Battling clubs vulnerable to match-fixing

Darren Cartwright and Murray Wenzel

Vulnerable young players and financially struggling clubs are the most likely targets of organised crime syndicates behind match fixing, says a senior Queensland detective.

Detective Superintendent Jon Wacker has been taking part in this week's inaugural match-fixing conference on the Sunshine Coast.

The conference has been an information swap and learning session for international agencies such as the Hong Kong Jockey Club, Interpol and International Cricket Council, as well as national bodies like the AFL and NRL.

"When you talk about match fixing you often see the young vulnerable kid sleeping in their cars outside tournaments and mum and dad are a long way away," Insp Wacker said

"You see some of the people coming towards the end of their career who have influence on some of these kids to drop a game ... and people are making tens of thousands out out it.

"We also have to keep an eye out for the struggling football clubs because we are seeing some of these organised crime groups (in Europe) buying these clubs and once they get their foot in the door they can have an influence."

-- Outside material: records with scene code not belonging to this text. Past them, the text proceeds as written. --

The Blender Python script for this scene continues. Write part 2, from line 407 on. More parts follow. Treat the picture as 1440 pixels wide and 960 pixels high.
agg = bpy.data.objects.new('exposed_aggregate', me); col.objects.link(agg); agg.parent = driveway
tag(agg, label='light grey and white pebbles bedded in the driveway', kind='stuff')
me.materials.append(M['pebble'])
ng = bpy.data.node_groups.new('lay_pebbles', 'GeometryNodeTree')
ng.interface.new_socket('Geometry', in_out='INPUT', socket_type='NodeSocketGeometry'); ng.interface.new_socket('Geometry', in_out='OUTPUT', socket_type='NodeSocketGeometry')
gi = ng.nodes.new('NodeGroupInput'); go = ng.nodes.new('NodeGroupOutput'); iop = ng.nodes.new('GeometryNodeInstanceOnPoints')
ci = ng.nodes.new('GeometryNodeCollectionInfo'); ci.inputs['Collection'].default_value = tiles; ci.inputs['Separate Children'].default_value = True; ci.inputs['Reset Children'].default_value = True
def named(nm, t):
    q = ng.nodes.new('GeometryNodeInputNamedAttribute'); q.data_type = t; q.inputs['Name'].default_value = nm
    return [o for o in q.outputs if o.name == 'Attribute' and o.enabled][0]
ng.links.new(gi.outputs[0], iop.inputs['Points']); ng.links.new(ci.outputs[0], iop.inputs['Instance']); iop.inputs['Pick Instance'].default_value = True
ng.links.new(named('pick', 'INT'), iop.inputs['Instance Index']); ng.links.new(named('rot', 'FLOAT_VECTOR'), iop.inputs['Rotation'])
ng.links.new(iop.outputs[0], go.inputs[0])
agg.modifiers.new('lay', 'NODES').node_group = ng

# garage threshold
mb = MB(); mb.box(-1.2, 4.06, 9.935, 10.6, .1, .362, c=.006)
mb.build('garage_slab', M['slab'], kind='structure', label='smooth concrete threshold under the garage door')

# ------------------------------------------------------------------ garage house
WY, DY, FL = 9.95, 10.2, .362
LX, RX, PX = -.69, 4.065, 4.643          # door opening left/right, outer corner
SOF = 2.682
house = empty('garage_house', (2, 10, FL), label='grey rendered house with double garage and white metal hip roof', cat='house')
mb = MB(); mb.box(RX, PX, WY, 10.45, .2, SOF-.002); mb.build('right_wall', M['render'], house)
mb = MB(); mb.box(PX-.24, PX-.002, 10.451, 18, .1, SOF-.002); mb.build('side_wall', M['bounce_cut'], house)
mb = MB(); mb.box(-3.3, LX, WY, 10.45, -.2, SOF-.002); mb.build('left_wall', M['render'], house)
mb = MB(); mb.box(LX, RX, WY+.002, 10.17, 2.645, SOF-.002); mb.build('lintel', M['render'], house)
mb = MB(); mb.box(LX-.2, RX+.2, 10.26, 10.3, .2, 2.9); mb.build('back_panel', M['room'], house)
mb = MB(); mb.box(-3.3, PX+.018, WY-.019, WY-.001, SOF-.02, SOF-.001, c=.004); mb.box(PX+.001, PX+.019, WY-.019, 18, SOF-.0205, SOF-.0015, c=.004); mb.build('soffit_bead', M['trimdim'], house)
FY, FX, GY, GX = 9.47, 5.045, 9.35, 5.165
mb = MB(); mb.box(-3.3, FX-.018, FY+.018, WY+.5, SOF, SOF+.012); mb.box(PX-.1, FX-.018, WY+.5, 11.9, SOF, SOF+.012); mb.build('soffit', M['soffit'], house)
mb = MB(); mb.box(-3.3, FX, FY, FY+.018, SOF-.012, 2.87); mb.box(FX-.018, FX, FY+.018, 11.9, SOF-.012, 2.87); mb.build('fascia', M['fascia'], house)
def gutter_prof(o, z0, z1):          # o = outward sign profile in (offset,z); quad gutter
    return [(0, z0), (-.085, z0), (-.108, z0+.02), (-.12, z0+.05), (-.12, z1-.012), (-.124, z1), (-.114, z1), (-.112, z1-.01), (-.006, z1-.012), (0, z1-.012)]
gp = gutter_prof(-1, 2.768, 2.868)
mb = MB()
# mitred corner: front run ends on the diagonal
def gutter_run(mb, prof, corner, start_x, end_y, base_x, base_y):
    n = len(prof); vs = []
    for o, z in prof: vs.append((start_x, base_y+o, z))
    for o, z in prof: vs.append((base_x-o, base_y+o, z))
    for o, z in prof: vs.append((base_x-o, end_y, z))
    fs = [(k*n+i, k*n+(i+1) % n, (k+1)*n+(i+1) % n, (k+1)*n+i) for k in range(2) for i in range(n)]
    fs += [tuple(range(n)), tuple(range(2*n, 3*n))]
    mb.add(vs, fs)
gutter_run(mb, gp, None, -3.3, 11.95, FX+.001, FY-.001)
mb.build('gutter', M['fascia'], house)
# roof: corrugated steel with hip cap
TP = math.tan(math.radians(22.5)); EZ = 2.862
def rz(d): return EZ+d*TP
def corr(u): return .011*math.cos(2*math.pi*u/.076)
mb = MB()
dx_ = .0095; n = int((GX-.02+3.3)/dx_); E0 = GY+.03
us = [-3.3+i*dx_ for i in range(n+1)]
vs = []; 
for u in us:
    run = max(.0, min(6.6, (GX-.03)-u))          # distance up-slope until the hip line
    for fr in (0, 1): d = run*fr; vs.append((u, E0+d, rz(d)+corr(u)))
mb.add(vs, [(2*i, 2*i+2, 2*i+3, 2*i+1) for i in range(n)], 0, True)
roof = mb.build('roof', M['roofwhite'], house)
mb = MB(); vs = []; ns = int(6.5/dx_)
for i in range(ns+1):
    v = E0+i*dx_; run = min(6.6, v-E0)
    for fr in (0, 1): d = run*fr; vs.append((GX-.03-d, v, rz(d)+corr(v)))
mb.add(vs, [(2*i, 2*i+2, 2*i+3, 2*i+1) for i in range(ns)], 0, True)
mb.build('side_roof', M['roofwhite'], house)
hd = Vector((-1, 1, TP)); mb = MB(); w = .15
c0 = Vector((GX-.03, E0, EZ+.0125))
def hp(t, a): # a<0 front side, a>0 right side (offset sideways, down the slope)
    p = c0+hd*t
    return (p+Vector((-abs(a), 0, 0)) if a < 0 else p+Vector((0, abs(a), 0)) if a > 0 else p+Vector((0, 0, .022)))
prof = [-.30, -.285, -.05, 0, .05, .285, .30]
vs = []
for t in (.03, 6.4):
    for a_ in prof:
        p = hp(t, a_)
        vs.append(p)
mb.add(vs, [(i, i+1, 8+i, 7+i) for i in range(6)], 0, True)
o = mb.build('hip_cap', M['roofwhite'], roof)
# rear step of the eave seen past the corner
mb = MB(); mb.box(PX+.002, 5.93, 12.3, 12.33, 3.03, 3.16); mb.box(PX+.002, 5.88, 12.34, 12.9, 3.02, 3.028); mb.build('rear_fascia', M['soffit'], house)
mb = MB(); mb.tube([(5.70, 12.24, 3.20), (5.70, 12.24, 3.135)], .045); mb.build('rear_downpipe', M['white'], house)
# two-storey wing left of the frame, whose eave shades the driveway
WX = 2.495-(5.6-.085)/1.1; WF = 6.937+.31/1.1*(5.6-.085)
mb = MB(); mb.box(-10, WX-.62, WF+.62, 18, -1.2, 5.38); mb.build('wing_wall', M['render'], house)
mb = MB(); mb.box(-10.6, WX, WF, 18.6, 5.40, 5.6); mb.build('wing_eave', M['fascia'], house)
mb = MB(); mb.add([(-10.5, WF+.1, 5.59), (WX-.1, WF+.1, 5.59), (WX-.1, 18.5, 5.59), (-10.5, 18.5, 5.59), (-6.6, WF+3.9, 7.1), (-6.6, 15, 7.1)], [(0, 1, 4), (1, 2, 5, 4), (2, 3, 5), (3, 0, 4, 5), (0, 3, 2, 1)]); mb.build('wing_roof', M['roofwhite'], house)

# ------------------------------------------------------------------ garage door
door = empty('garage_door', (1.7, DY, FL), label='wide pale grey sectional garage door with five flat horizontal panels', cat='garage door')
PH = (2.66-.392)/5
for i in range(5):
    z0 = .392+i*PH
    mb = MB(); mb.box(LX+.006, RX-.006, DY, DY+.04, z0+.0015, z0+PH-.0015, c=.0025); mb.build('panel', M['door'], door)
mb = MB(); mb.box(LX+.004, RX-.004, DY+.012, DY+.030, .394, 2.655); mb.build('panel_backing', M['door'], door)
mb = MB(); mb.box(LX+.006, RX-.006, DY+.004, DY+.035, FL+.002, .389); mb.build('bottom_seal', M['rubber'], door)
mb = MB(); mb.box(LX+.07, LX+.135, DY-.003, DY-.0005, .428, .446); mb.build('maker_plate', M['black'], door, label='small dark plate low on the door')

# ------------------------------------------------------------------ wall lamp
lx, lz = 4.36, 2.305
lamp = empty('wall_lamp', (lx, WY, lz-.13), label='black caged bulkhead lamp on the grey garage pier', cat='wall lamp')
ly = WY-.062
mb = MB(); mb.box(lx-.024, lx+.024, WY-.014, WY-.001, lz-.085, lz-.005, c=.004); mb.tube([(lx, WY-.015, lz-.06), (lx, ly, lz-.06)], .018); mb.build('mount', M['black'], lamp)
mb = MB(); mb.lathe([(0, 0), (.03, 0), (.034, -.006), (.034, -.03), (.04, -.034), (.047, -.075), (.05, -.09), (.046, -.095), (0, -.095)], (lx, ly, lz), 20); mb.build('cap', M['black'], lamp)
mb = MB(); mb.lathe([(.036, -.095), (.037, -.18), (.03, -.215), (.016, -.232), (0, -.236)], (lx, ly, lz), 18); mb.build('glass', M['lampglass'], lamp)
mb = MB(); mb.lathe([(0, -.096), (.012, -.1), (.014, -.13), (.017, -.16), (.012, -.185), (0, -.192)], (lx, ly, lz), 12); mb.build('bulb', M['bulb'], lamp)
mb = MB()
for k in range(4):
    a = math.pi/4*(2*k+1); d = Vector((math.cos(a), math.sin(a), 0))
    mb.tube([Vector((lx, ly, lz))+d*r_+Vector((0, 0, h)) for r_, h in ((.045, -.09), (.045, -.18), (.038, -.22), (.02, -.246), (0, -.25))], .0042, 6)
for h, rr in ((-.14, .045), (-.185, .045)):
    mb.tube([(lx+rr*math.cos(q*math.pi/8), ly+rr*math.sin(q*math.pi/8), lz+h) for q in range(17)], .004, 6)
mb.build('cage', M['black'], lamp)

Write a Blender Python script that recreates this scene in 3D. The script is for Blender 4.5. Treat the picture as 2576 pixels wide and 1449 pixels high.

Insp Wacker said the conference was to create awareness before next year's Commonwealth Games, but there was no concern about the athletes.

"Sport is a great part of the Australian culture and its imperative we maintain integrity," he said.

NRL players Ryan Tandy and Tim Simona were both banned for match fixing, while several Australian tennis players have been charged with the crime over the past 12 months.

In 2013, four players and a coach from Melbourne club Southern Stars pleaded guilty to rigging soccer matches and last month six Manly players were cleared after an investigation into NRL match fixing.

Gold Coast NRL captain Ryan James says players need to be aware of the danger.

"You can't go off the rails, it comes down to common sense with the players and not getting mixed up with the wrong people," he said.